Still get PTSD when L^p spaces are mentioned
Aiden Myers
What is that? Real analysis for babies?
Wyatt Rogers
mein nigger
James Wood
this is first/at worst second semester in germany or russia
idk how burger math/physics/compsci majors don't start proof based courses until later semesters
Lincoln Evans
This is only a problem because you're used to brainlet books like Stewart that universities use for all of their freshman/sophomore math courses because physics and engineering brainlets take those classes, too. I suggest you go back to the beginning and use a book like Tom Apostol's calculus to get you used to real mathematics.
Brandon Reed
It really sucks how the course names/content are so different everywhere. Where I live we take "Analysis I/II" during the first year. Those are the proof based baby-analysis courses, i.e. sequences, limits, differentiability, Riemann integral, series, vector calculus, etc. Basically proving all the shit you'd learn in highschool "calculus" classes.

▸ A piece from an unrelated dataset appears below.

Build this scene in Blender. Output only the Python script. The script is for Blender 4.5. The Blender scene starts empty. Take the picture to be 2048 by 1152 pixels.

Here's what our Real Analysis I entails:
>Real Analysis I
The content of the course:
Lp-spaces, Hölder's inequality, Minkowski's inequality, completeness of Lp-spaces
Egorov's theorem, Lusin's theorem
Convolution (approximation of Lp-functions by smooth functions)
Covering theorems
Hardy-Littlewood maximal function
Lebesgue's differentiation theorem
Functions of bounded variation
Absolutely continuous functions
If you guys really take that shit during the first year, I'll just go and off myself. It's a grad level course here.
Dominic Cox
>tfw destined to actually be employed
ftfy
Thomas Stewart
>hasn't taken analysis or algebra
>calls us normies
ok bud
Jace Thomas
Final boss? Real analysis is like the Raditz of upper level math courses. If you can't get pass this gatekeeper then maybe you're the normie/brainlet desu.
Wyatt Parker
You can't be serious.
You're telling me there's MATH majors in 4th semester who haven't done the stuff you listed? No lp spaces? No fucking completeness? No measure theory?no lebesque? For germany I can say for sure that more than half of that list will be done in the first year. The rest will be covered in the 3rd semester (analysis 3).
How will you ever be able to do any mathematical research if you're not given the proper tools in undergrad? How do you even learn to write good proofs? That skill takes time to develop, if you don't start writing proper, rigorous proofs as a freshman it will hold you back so much later.
Austin Taylor
you can hear peter sarnak talk about differences in educational systems (us vs europe) here
youtube.com
its a good interview
basically US students don't learn a lot of what they're supposed to learn til graduate school/late undergrad. us undergraduate is a lot broader and less focused
Ian Robinson
I'm not a math major, but I got my undergrad in engineering with a minor in math. I wanted to take plenty of more specialized courses, but I was unable to, because my plan of study was crowded with forced electives such as English, foreign language, multiculturalism, humanities, etc. I went to a pretty good school and I believe there were something like 20-30 mandatory credits in these unrelated subjects (for reference, my degree was 128 credits total). Blame the indoctrination and multiculturalism
Nathan Myers
Gen ed is a time sucker, plus a lot of the more specialized classes I get interested in usually get cancelled due to low enrollment
Anthony Green
I just failed my measure theory course. Am I a brainlet Veeky Forums?